Friday, June 24, 2005

There's Room for More Books!

Recently I had the good fortune to hear a speech on writing voice by debut romance author Jessica Trapp at a meeting of the Houston Bay Area Romance Writers of America, of which I am a member. I found the presentation fun and thought-provoking, but as a self-published author, my mind wrapped itself around one little phrase Ms. Trapp repeated more than once. She told us all that "there is room for more good books". And while she certainly wasn’t speaking directly to me, it felt as though she was.

I was Googling myself recently and noticed that I was mentioned on the page of another author. Curious of course, I immediately clicked on the link and began reading. And while I suppose what e-pubbed author Ellen Fisher had to say on her blog was technically complimentary, it didn’t really feel that way. It seemed to be implying that while my efforts appeared promising, still I was a self-published author, and thus hardly worthy of notice.

Intrigued that apparently self-publishing had been the topic for some recent blog discussion, I clicked the links that Ms. Fisher referenced and found myself reading with growing disbelief. It seems that neither Karen Gillespie and Wendy Duren believe that there is room for more books unless they have languished on the desk of a New York house. You’ll have to read their comments to get the whole story, but as far as I can tell, they are willing to discount anyone who has gone it alone.

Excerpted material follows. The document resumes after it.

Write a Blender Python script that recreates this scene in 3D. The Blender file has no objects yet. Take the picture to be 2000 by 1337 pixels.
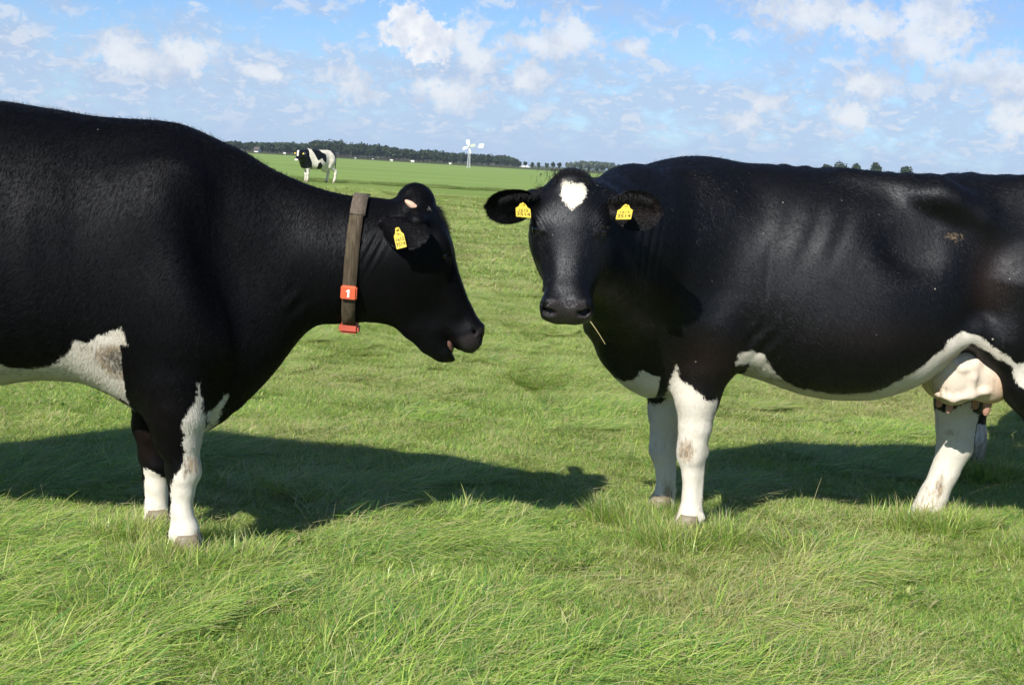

My self-published novel Unladylike Pursuits has been praised by Booklist and Affaire de Coeur, as well as a slew of internet review sites. Don’t the opinions of reviewers count for anything?

What about buyers? My press Impress Ink is an accepted vendor with Baker & Taylor, and my book is carried by Barnes & Noble and Waldenbooks. Does that not somehow legitimize my efforts?

What about the fact that I did everything on my own (not discounting my husband)—from ARC submittal to ISBN registration, editing and formatting to cover design, invoicing, marketing, packing & shipping, web design and, of course, promotion? I think I at least deserve a little respect.

I may be an upstart, but I agree with Ms. Trapp’s assessment, that "there is room for more good books". It shouldn’t matter how they reach the marketplace—you shouldn’t judge a book by its publisher…


Ellen Fisher said...

Hi, Alyssa:-). What I said on my blog was that MOST self-pubbed excerpts I've seen on the Internet have, sad to say, been horrible. Yours, OTOH, was quite good, although there was a particular aspect to your writing I didn't like (the use of three dialogue tags using strong verbs in the space of three paragraphs), which I mentioned in my blog entry. That's a personal taste issue as much as anything, and it might not bother another reader at all.

Overall, your writing (based on the excerpt) seemed tight and competent. My exact comments were, "I am definitely intrigued. It's nice to know that there are self-pubbed authors out there who can turn out a reasonably professional site and product," which I really don't think suggests that I see you as somehow unworthy of notice because you're self-published. Furthermore, when I said, "It seems to me the excerpt has promise," I wasn't suggesting that you had promise in the sense that this wasn't a "real" book, but simply that I hadn't read the full book and couldn't fairly judge based on a short excerpt. This is also why I said "reasonably professional" in the above quote-- without reading the full book, it's impossible for me to know for sure exactly how professionally it reads. I do love your site design and cover, though... theylooks great.

Hope this helps clarify my thoughts. Good luck with your book!

Ellen Fisher said...

Aaaargh... that would be "they look great" in the last paragraph. Too many kids in the house, too many distractions when I'm typing *g*.